The lack of clear communication about rideshare insurance not only cost our client prospective customers, but also lost them existing customers.

As a result of our interviews with phone agents, we created stronger web content to target awareness issues. We also recommended changes to the client’s regular auto quote flow to direct rideshare drivers to the appropriate product.

(One word of caution: bias affects everyone, including customer service experts. Be sure to check any patterns or trends in your findings from qualitative interviews with analytics and your own testing results.)

3. You’ll get the big picture of how customer- and employee-facing applications work together — or don’t as the case may be.

Do your service reps, particularly those working in the field, have the tools and access they need to help your customers? The answer may surprise you. Some customer-facing specialists are working at a major disadvantage: they cannot see what customers see. So how can they be expected to troubleshoot for your customers?

For example, while looking for ways to speed up complex car accident claims, we interviewed several damage inspectors for a large insurance company. These inspectors serve as major contacts for policyholders during the claim process. However, the inspectors could not access the customers’ self-service application. They had no idea what the application even looked like!

When customers asked, “How do I upload my receipt to the website?” these expert inspectors had to reply, “Sorry, I don’t know.” That’s definitely not something you want to hear as a customer.
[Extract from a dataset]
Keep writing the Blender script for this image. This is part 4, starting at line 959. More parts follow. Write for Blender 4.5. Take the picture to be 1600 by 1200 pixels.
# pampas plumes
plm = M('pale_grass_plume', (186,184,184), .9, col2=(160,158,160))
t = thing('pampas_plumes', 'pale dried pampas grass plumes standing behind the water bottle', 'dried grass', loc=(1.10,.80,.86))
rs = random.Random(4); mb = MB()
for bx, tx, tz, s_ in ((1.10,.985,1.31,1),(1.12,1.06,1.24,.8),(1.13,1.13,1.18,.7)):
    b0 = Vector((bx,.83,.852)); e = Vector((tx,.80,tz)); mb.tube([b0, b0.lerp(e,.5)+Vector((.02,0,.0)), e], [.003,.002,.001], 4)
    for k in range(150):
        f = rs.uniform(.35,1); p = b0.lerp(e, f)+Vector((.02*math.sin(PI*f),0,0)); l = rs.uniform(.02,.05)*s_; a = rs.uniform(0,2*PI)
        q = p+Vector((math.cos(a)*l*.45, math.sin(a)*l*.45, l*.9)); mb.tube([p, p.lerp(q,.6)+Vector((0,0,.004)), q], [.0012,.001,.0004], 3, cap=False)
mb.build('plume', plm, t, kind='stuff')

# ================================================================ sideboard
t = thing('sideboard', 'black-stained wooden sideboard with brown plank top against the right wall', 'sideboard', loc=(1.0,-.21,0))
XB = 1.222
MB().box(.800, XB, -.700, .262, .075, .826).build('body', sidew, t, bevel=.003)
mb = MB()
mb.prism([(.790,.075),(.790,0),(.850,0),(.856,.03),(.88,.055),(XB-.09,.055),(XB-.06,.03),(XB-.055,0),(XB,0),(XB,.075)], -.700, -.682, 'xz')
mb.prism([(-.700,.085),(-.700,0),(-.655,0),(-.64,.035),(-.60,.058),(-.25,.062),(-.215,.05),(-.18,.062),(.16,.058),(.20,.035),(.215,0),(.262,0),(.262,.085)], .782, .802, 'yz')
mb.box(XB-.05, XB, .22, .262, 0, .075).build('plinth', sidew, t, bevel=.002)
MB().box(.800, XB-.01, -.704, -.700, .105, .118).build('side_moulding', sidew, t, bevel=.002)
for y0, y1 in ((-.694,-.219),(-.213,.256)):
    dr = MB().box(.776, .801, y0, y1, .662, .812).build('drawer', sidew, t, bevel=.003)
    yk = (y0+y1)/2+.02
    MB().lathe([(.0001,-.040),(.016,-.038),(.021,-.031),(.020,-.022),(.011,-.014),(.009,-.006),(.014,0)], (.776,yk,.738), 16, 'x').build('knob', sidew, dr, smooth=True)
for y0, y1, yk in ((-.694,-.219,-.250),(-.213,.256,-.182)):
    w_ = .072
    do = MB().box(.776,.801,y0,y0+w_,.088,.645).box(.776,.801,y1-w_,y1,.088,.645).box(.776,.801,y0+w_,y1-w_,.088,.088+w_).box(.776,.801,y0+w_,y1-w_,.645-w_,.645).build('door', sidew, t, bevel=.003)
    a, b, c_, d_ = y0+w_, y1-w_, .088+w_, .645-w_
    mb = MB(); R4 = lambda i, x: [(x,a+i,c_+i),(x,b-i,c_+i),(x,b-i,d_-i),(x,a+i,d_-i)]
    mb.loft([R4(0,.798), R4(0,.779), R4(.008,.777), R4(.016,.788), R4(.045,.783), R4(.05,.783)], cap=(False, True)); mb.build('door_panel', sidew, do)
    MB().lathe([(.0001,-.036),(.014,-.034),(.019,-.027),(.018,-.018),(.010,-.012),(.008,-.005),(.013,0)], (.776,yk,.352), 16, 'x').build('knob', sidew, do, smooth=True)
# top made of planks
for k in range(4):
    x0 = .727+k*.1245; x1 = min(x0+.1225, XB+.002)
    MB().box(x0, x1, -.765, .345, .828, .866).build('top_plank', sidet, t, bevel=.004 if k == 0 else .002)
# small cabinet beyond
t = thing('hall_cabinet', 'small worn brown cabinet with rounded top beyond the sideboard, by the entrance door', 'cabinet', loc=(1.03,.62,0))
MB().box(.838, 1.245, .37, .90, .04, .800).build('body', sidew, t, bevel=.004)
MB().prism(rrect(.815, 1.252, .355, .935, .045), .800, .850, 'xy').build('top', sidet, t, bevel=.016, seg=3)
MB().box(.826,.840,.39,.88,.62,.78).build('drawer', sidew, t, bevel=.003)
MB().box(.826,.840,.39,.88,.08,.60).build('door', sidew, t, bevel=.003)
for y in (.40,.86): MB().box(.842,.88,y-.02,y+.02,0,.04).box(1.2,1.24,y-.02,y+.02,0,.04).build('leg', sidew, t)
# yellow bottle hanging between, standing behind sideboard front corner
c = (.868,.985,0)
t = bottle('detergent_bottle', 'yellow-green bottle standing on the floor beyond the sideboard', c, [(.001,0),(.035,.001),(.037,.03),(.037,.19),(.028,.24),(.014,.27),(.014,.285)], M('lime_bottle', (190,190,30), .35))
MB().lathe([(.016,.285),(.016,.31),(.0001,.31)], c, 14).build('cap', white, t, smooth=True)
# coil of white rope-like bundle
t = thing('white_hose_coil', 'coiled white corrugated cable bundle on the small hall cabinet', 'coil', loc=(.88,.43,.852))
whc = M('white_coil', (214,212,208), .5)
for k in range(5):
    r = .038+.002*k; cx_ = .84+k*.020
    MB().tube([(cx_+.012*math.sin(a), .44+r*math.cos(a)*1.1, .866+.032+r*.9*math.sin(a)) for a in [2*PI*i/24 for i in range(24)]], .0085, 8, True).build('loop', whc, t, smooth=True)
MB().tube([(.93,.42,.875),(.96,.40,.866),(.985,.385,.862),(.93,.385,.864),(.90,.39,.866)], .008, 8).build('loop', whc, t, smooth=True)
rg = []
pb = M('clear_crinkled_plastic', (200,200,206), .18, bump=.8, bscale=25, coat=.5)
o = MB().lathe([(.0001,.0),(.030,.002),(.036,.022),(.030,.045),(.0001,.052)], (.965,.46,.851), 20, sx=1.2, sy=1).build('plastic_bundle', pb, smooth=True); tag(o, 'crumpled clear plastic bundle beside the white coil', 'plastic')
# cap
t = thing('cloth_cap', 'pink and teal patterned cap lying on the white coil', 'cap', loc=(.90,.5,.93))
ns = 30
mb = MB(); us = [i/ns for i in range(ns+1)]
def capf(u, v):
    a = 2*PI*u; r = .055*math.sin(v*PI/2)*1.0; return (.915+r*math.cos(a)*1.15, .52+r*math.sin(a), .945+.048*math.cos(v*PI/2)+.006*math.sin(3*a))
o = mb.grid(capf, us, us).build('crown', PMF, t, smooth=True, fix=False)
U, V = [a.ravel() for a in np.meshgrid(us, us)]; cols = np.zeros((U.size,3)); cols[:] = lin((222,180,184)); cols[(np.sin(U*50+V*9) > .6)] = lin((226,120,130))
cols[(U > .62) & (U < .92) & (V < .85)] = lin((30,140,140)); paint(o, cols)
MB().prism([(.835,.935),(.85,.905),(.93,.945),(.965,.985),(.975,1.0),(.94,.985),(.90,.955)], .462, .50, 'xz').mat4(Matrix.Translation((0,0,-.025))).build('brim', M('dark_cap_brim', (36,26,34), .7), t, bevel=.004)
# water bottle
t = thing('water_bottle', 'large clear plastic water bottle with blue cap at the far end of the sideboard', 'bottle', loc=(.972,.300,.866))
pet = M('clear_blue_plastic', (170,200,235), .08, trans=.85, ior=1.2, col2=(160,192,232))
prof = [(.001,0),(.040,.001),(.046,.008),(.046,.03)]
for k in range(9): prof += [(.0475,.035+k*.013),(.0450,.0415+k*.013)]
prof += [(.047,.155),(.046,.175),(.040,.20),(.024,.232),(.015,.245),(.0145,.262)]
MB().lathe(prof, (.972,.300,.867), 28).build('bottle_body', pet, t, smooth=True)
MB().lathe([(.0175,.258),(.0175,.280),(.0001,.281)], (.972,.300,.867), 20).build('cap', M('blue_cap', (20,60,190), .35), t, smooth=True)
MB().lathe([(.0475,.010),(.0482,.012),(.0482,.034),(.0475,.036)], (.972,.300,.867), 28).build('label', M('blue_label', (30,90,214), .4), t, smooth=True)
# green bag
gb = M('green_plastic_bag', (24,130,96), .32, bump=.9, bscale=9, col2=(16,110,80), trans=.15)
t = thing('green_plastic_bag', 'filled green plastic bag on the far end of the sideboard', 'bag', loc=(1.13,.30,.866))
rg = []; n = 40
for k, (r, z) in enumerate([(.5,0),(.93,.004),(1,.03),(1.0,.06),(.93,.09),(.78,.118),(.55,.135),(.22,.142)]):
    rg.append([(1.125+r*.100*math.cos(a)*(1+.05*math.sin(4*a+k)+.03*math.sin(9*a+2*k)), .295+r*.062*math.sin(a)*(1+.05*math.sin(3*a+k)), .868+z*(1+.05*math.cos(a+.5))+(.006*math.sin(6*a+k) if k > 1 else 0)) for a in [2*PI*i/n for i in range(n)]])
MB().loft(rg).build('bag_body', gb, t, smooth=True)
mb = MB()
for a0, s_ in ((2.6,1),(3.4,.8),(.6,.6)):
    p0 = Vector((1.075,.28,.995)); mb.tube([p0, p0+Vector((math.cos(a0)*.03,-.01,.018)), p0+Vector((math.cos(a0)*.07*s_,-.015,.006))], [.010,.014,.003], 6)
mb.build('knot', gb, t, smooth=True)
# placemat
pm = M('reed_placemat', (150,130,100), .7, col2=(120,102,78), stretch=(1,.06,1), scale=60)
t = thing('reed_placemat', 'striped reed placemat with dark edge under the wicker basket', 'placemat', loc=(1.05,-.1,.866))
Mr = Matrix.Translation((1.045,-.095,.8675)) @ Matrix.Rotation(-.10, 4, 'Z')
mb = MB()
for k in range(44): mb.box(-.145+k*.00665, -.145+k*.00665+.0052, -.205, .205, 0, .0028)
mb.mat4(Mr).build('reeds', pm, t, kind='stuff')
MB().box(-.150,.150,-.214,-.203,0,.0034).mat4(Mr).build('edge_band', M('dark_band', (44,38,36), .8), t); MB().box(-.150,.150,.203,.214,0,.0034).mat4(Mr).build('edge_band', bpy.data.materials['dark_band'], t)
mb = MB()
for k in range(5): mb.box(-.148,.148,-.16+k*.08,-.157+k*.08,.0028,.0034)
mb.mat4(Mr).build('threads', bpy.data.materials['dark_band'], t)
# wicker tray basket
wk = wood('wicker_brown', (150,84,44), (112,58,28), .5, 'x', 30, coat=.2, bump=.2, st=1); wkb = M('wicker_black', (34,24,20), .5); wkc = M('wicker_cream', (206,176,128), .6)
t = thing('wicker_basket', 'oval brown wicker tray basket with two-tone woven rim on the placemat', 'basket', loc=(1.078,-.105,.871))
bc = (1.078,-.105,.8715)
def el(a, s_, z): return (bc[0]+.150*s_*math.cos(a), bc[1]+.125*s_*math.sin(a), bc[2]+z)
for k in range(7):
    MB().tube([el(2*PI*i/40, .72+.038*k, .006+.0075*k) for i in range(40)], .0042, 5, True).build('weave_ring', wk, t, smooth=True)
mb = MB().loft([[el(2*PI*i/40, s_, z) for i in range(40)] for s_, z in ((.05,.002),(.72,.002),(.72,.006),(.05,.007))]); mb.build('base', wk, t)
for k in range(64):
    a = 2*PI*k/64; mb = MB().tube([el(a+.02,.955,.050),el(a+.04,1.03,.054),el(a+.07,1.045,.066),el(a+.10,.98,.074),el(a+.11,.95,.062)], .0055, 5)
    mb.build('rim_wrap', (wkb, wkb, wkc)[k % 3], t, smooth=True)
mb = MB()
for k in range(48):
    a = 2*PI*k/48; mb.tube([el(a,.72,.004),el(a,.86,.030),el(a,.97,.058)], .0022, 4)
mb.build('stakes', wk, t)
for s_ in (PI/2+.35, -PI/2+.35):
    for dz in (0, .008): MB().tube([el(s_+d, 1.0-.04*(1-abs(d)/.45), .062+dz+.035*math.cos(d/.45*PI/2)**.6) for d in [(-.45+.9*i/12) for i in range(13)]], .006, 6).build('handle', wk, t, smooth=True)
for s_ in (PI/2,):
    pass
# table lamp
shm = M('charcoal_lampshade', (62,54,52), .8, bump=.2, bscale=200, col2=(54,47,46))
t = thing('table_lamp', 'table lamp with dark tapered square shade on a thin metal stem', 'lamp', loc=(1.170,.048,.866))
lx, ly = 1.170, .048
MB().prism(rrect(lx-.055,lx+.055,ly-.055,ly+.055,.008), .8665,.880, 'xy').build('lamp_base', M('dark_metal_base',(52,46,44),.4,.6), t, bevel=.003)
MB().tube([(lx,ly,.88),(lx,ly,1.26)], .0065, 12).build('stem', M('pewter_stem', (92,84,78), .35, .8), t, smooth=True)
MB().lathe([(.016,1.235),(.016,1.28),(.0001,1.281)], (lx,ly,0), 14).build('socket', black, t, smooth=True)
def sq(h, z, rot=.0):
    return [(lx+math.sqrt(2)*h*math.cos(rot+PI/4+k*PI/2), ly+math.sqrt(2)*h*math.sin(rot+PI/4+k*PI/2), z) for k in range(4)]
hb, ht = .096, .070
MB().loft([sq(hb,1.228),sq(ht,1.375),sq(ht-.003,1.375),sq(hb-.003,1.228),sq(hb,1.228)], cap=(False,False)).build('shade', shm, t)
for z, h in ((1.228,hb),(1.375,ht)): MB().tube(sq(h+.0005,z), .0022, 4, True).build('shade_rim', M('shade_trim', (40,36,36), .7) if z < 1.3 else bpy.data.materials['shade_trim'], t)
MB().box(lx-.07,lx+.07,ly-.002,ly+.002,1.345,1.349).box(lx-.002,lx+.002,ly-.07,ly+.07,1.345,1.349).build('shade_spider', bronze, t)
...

And if your company wants to increase self-service adoption, you need to make sure that your employees are well-informed on self-service options.

We presented this finding to our stakeholders on the business side, and they resolved to include the customer service application in inspectors’ training program.

4. The customers you need to talk to the most may be unlikely to participate in research — but very likely to call your service team.

Customers with low written literacy and/or tech literacy may feel intimidated by the prospect of participating in moderated UX research.

For one of our clients, a large metalworking machinery company, we found that the customers most willing to talk to us skewed towards the tech-savvy side of the customer base. However, a significant portion of the company’s audience uses computers only when necessary. We had a hard time recruiting these customers for moderated sessions, despite using a variety of tactics and incentives.

So we turned to the client’s customer sales and service team. In the course of selling machines over the phone, these metalworking experts often deal with customers who have low web literacy.

The client’s reps sometimes guide the callers step by step through the website to get them to a specific product page. As a result, the phone reps could tell us where less tech-savvy users get stuck. For instance, some button microcopy that seemed self-explanatory to more advanced web browsers did not make sense to less fluent computer users. These site visitors did not click through to the product pages because they did not understand where the button would take them. We updated the text so that it was clearer for a wider segment of the client’s customers.

5. You’ll be giving customer service staff a voice in your company’s UX decisions.

Within large organizations, ideas tend to trickle down. While that makes sense in some cases, we believe that everybody benefits when the flow of ideas runs both ways. The business side of operations usually discovers something new when we present findings from interviews with customer service managers and reps.

In The Effortless Experience, Dixon, Toman, and Delisi discuss how buy-in from contact centers is crucial to reducing customer effort and thus improving loyalty: “The reality is that little of what senior management says or does matters in truly driving change — instead, frontline managers must be empowered to drive the cultural change and make the new behavior stick at the individual level.”

While interviewing phone agents and managers for a UX project is a far cry from giving them a stake in defining company policy or culture, those interviews can be a revelatory first step. Chances are, the people in direct daily contact with your customer base have plenty of good ideas about how to deliver satisfaction more efficiently.